Man stelle sich vor, die bis auf die Zähne bewaffneten Beamten des Bundesamts für Polizei (Fedpol) hätten im Parlamentsgebäude den SP-Präsidenten Cédric Wermuth oder Co-Präsidentin Mattea Meyer körperlich angegangen. Der empörte Aufschrei der Linken und der Medien über diese übergriffige staatliche Repression wäre wochenlang durchs Land gehallt.

Weil es sich aber um den SVP-Fraktions-Präsidenten Thomas Aeschi gehandelt hat, wurde er in der Berichterstattung flugs vom Opfer zum Täter gemacht. Allenthalben ist von einem «Handgemenge» die Rede, das sich Aeschi und sein Parteikollege Michael Graber mit den Ordnungshütern geliefert hätten. Und für den Blick war klar: «Die SVP hat den Tumult provoziert.»

In Wahrheit legten einzig die Polizisten gewaltsam Hand an den Politiker Aeschi – und zwar durchaus rabiat und gleich zu zweit, wobei sie die Finger an die Abzugsvorrichtung ihrer Maschinenpistolen legten. Wer sich in Fragen der Sicherheit einigermassen auskennt, weiss: Wer eine geladene Maschinenpistole trägt, darf sich nicht in einen Nahkampf einlassen.

Eric Nussbaumer (SP) war zuvor beleidigt, dass ihm das Büro des Nationalrats einen grossen Auftritt vor dem Plenum zusammen mit dem ukrainischen Parlamentspräsidenten verweigert hatte. Umso wichtiger war ihm dessen möglichst prominent inszenierter Gang durch die Hallen des Gebäudes, begleitet von schwerbewaffnetem Sicherheitspersonal. Vor allem wollte Nussbaumer ein Bildchen mit dem ukrainischen Gast aufnehmen lassen, wobei unnötigerweise mitten in der Session die einzige Haupttreppe im Bundeshaus zu den Sälen der beiden Kammern vollständig abgesperrt wurde.

Nussbaumer hatte Glück, dass Aeschi beim polizeilichen Stoss nicht das Gleichgewicht verlor; er hätte leicht nach hinten fallen und sich schwer verletzen können. Selbst eine unfreiwillige Schussabgabe ist in einer solchen Situation nicht auszuschliessen. Der Nationalratspräsident wird im Nachgang jedenfalls einige Fragen zum Sicherheitsdispositiv beantworten müssen.
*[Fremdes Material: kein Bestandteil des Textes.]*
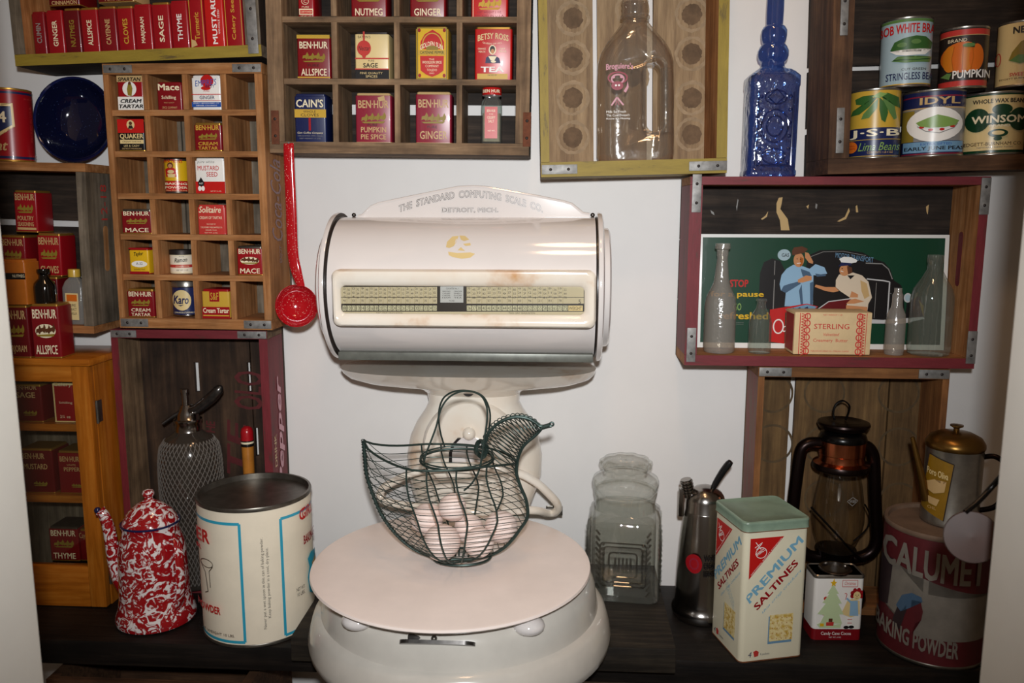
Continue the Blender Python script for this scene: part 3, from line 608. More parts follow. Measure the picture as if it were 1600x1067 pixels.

Die Bilder verfehlen ihre Symbolkraft nicht: Die Schweiz hat den Ukraine-Krieg nach der Preisgabe der Neutralität jetzt auch noch mit erschreckender Polizeigewalt gegen gewählte Volksvertreter ein Stück weit ins eigene Land geholt. Die Schweiz soll für die Ukrainer Wohnraum zur Verfügung stellen, noch enger zusammenrücken und viele Milliarden zahlen. Und obendrein sollen sich die nationalen Volksvertreter während der offiziellen Sitzungen im Bundeshaus auch nicht mehr frei bewegen dürfen.

Statt dass die überforderte Fedpol-Chefin Nicoletta della Valle nach dem skandalösen Vorfall als Verantwortliche endlich den Hut nimmt, wird sie Ende Januar 2025 mit Glanz und Gloria verabschiedet – neben ihrer fetten Pension obendrein mit einer Abgangsentschädigung von 340.000 Franken.